**Exercise:** Count every line that has the word "part". Give the number, without anything more.

**Raw records:**
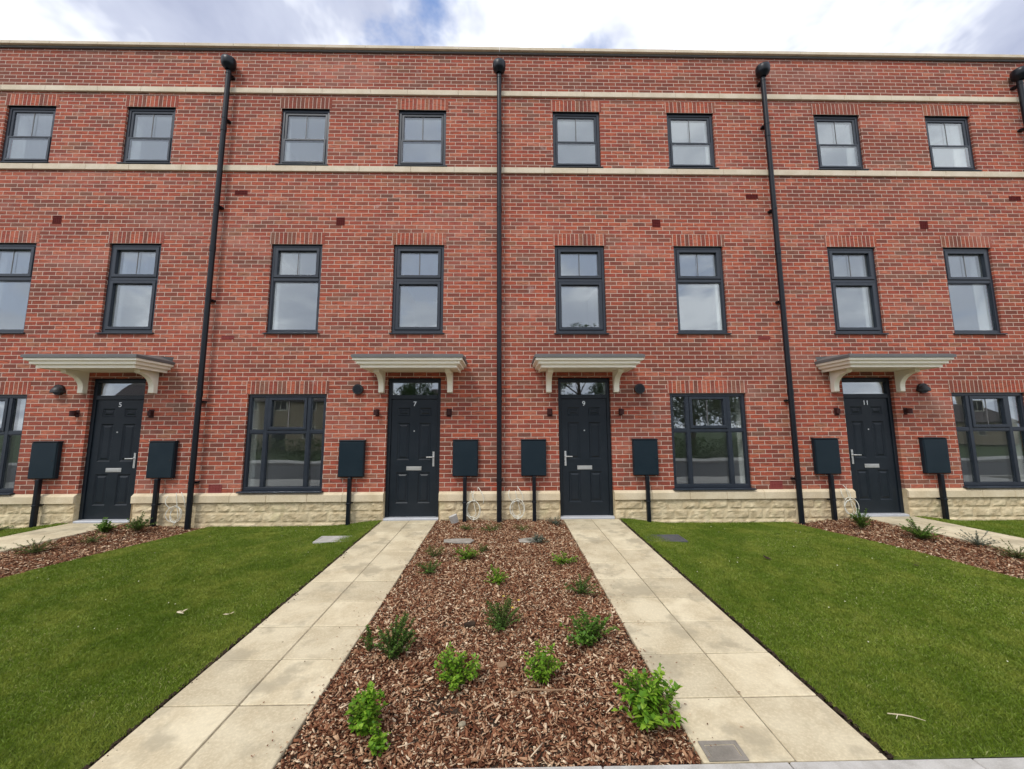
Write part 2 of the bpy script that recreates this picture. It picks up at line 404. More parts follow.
# kerb, pavement, road behind the viewer
kb = MB(); x = -16.0
rk = random.Random(3)
while x < 16:
    kb.box(x+0.003, x+0.912, KY-0.125, KY-0.004, -0.42, SL*KY+0.004+rk.uniform(-0.002, 0.002)); x += 0.915
tag(kb.build('kerb', 'concrete', bevel=0.006), kind='structure')
pm = MB()
for i in range(-27, 27):
    for j in range(3):
        pm.box(i*0.6+0.004, i*0.6+0.596, KY-0.135-0.6*(j+1)+0.004, KY-0.135-0.6*j-0.004, -0.30, SL*KY-0.006)
tag(pm.build('pavement', 'pave'), kind='structure')
rb = MB(); rb.box(-80, 80, -13.2, -6.56, -0.40, -0.27); tag(rb.build('road', 'asphalt'), kind='structure')
k2 = MB(); k2.box(-80, 80, -6.55, -6.40+0.005, -0.40, -0.152); tag(k2.build('road_kerb', 'concrete'), kind='structure')
k3 = MB(); k3.box(-80, 80, -15.2, -13.21, -0.40, -0.15); tag(k3.build('far_pavement', 'pave'), kind='structure')

# ------------------------------------------------------------------ houses
PITCH = 5.025; X0 = -0.09
REC = 0.034                      # recess of window frames
def grid_wall(mb, x0, x1, z0, z1, holes, y=0.0, flip=False):
    xs = sorted({x0, x1} | {h[0] for h in holes} | {h[1] for h in holes})
    zs = sorted({z0, z1} | {h[2] for h in holes} | {h[3] for h in holes})
    xs = [q for q in xs if x0 <= q <= x1]; zs = [q for q in zs if z0 <= q <= z1]
    for a, b in zip(xs, xs[1:]):
        for c, d in zip(zs, zs[1:]):
            cx, cz = (a+b)/2, (c+d)/2
            if any(h[0] < cx < h[1] and h[2] < cz < h[3] for h in holes): continue
            q = [(a, y, c), (b, y, c), (b, y, d), (a, y, d)]
            mb.poly(q[::-1] if flip else q)

def reveals(mb, holes, ya, yb, zmin=-9, head=True, foot=True):
    for a, b, c, d in holes:
        c = max(c, zmin)
        mb.poly([(a, ya, c), (a, yb, c), (a, yb, d), (a, ya, d)][::-1])
        mb.poly([(b, ya, c), (b, yb, c), (b, yb, d), (b, ya, d)])
        if head: mb.poly([(a, ya, d), (b, ya, d), (b, yb, d), (a, yb, d)])
        if foot: mb.poly([(a, ya, c), (b, ya, c), (b, yb, c), (a, yb, c)][::-1])

def pane(parent, x0, x1, z0, z1, y):
    return MB().box(x0, x1, y, y+0.024, z0, z1).build('pane', 'glass', parent)

def small_window(H, x0, x1, z0, z1, tz, lower_sash, upper_sash=True):
    """tall two-light casement; outer frame, transom, sashes, panes, internal bar, sill"""
    y0 = REC; y1 = REC+0.07; fw = 0.05; e = 0.003
    x0 += e; x1 -= e; z1 -= e; z0 += 0.03
    mb = MB().frame(x0, x1, z0, z1, fw, y0, y1)
    mb.box(x0+fw, x1-fw, y0+0.002, y1-0.002, tz-0.028, tz+0.028)
    wn = mb.build('window', 'anth', H, bevel=0.004)
    def light(za, zb, sash):
        xa, xb = x0+fw, x1-fw
        if sash:
            s = MB().frame(xa+0.004, xb-0.004, za+0.004, zb-0.004, 0.055, y0-0.012, y1-0.01)
            s.build('sash', 'anth', wn, bevel=0.006)
            xa += 0.057; xb -= 0.057; za += 0.057; zb -= 0.057
        else:
            MB().frame(xa-0.001, xb+0.001, za-0.001, zb+0.001, 0.012, y0+0.012, y0+0.034).build('bead', 'anth', wn)
            xa += 0.009; xb -= 0.009; za += 0.009; zb -= 0.009
        pane(wn, xa, xb, za, zb, y0+0.036)
        return xa, xb, za, zb
    a = light(tz+0.028, z1-fw, upper_sash)
    cx = (x0+x1)/2
    MB().box(cx-0.006, cx+0.006, y0+0.030, y0+0.0355, a[2], a[3]).build('glazing_bar', 'lead', wn)
    light(z0+fw, tz-0.028, lower_sash)
    MB().extrude_x([(-0.035, z0-0.030), (y1, z0-0.028), (y1, z0-0.001), (-0.02, z0-0.008), (-0.035, z0-0.014)][::-1],
                   x0-0.035, x1+0.035).build('sill', 'anth', wn, bevel=0.002)
    return wn

def sash_window(H, x0, x1, z0, z1, tz):
    y0 = REC; y1 = REC+0.07; e = 0.003
    x0 += e; x1 -= e; z1 -= e; z0 += 0.03
    wn = MB().frame(x0, x1, z0, z1, 0.05, y0, y1).build('window', 'anth', H, bevel=0.004)
    xa, xb, za, zb = x0+0.052, x1-0.052, z0+0.052, z1-0.052
    MB().frame(xa, xb, tz-0.018, zb, 0.045, y0+0.012, y0+0.05).build('sash', 'anth', wn, bevel=0.005)
    MB().frame(xa, xb, za, tz+0.014, 0.038, y0-0.014, y0+0.0115).build('sash', 'anth', wn, bevel=0.005)
    pane(wn, xa+0.042, xb-0.042, tz+0.024, zb-0.042, y0+0.028)
    cx = (x0+x1)/2
    MB().box(cx-0.006, cx+0.006, y0+0.022, y0+0.0275, tz+0.025, zb-0.043).build('glazing_bar', 'lead', wn)
    pane(wn, xa+0.035, xb-0.035, za+0.035, tz-0.021, y0-0.006)
    MB().extrude_x([(-0.045, z0-0.030), (y1, z0-0.028), (y1, z0-0.001), (-0.02, z0-0.008), (-0.045, z0-0.014)][::-1],
                   x0-0.035, x1+0.035).build('sill', 'anth', wn, bevel=0.002)
    return wn

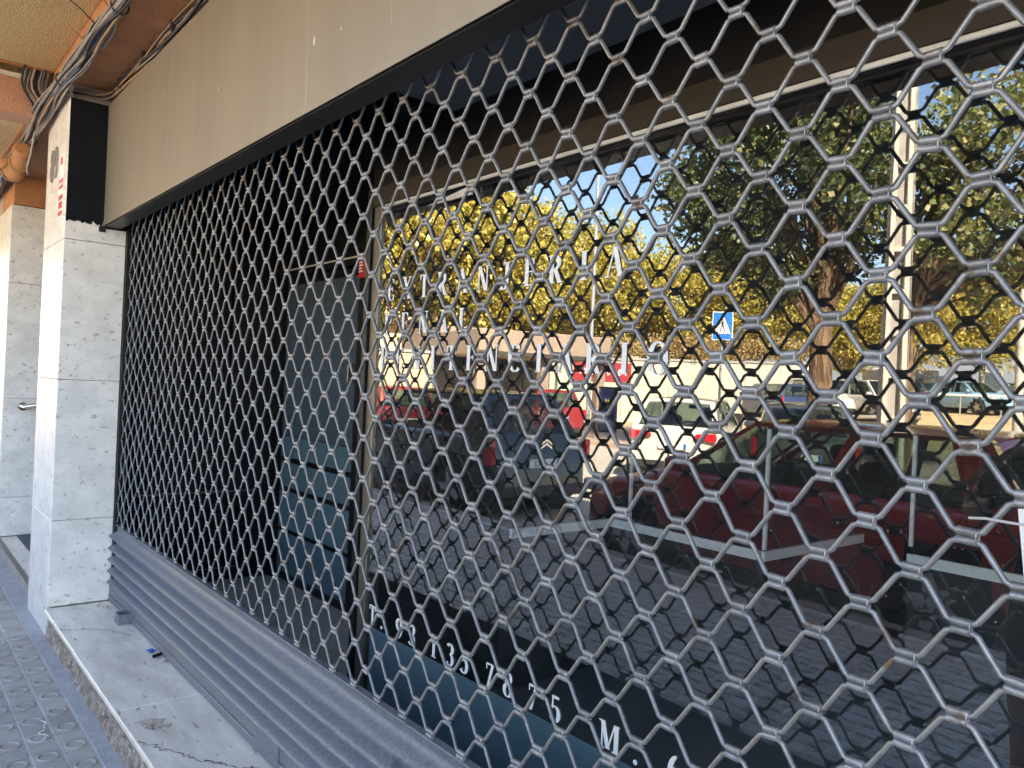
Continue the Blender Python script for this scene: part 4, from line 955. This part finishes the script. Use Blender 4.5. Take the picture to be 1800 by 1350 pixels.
# ------------------------------------------------------------------ street furniture
pole = thing('concrete_pole', 'tall ladder-sided concrete utility pole among the parked cars', 'pole', (-5.20, -8.6, gz(-8.6)), R_(-38)); pole.scale = (.66, .75, .95)
def tap(z): return 1 - .35 * z / 9.5
mbp = MB()
for sd in (-1, 1):
    w0, w1 = .20, .115
    vs_ = [(sd * w0 - .055, -.2, 0), (sd * w0 + .055, -.2, 0), (sd * w0 + .055, .2, 0), (sd * w0 - .055, .2, 0), (sd * w1 - .04, -.07, 9.5), (sd * w1 + .04, -.07, 9.5), (sd * w1 + .04, .07, 9.5), (sd * w1 - .04, .07, 9.5)]
    MB().add(vs_, [(3, 2, 1, 0), (4, 5, 6, 7), (0, 1, 5, 4), (1, 2, 6, 5), (2, 3, 7, 6), (3, 0, 4, 7)]).build('flange', concpole, pole)
for k in range(15):
    z_ = .05 + k * .64; ww = .20 - .085 * z_ / 9.5 - .05
    MB().box(-ww, ww, -.15, .15, z_, z_ + .07).build('rung', concpole, pole)
MB().add([(-.15, -.025, 0), (.15, -.025, 0), (.15, .025, 0), (-.15, .025, 0), (-.075, -.02, 9.5), (.075, -.02, 9.5), (.075, .02, 9.5), (-.075, .02, 9.5)], [(3, 2, 1, 0), (4, 5, 6, 7), (0, 1, 5, 4), (1, 2, 6, 5), (2, 3, 7, 6), (3, 0, 4, 7)]).build('web', concrete, pole)  # web in darker concrete: shade of the recess is put into its colour
for k in range(3): MB().tube([(.28 + .03 * k, -.10, 0), (.26 + .03 * k, -.10, 4), (.20 + .02 * k, -.08, 9.4)], .014, 6).build('riser_cable', cabm[0], pole, 'all')
lamp = thing('street_lamp', 'thick pale lamp post at the far right', 'street lamp', (-8.5, -24.3, gz(-24.3)))
MB().tube([(0, 0, 0), (0, 0, 1.2), (0, 0, 9)], [.15, .13, .08], 14).build('post', concpole, lamp, True)
MB().tube([(0, 0, 8.9), (.5, .2, 9.1), (1.2, .4, 9.1)], [.05, .04, .04], 8).build('arm', galvpost, lamp, True)
MB().bbox(1.1, 1.8, .30, .55, 9.02, 9.16, b=.05).build('lamp_head', galvpost, lamp)
lamp2 = thing('street_lamp', 'slim grey lamp post standing in the gap of blue sky', 'street lamp', (-18.4, -15.7, gz(-15.7)))
MB().tube([(0, 0, 0), (0, 0, .9), (0, 0, 9.6)], [.10, .075, .05], 12).build('post', galvpost, lamp2, True)
MB().tube([(0, 0, 9.55), (.4, .2, 9.8), (1.0, .5, 9.85)], [.04, .03, .03], 8).build('arm', galvpost, lamp2, True); MB().bbox(.95, 1.5, .40, .62, 9.78, 9.92, b=.04).build('lamp_head', galvpost, lamp2)
sg = thing('crossing_sign', 'blue pedestrian crossing sign on a grey post above the white car', 'traffic sign', (-14.42, -17.38, gz(-17.38)), R_(-36))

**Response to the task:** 2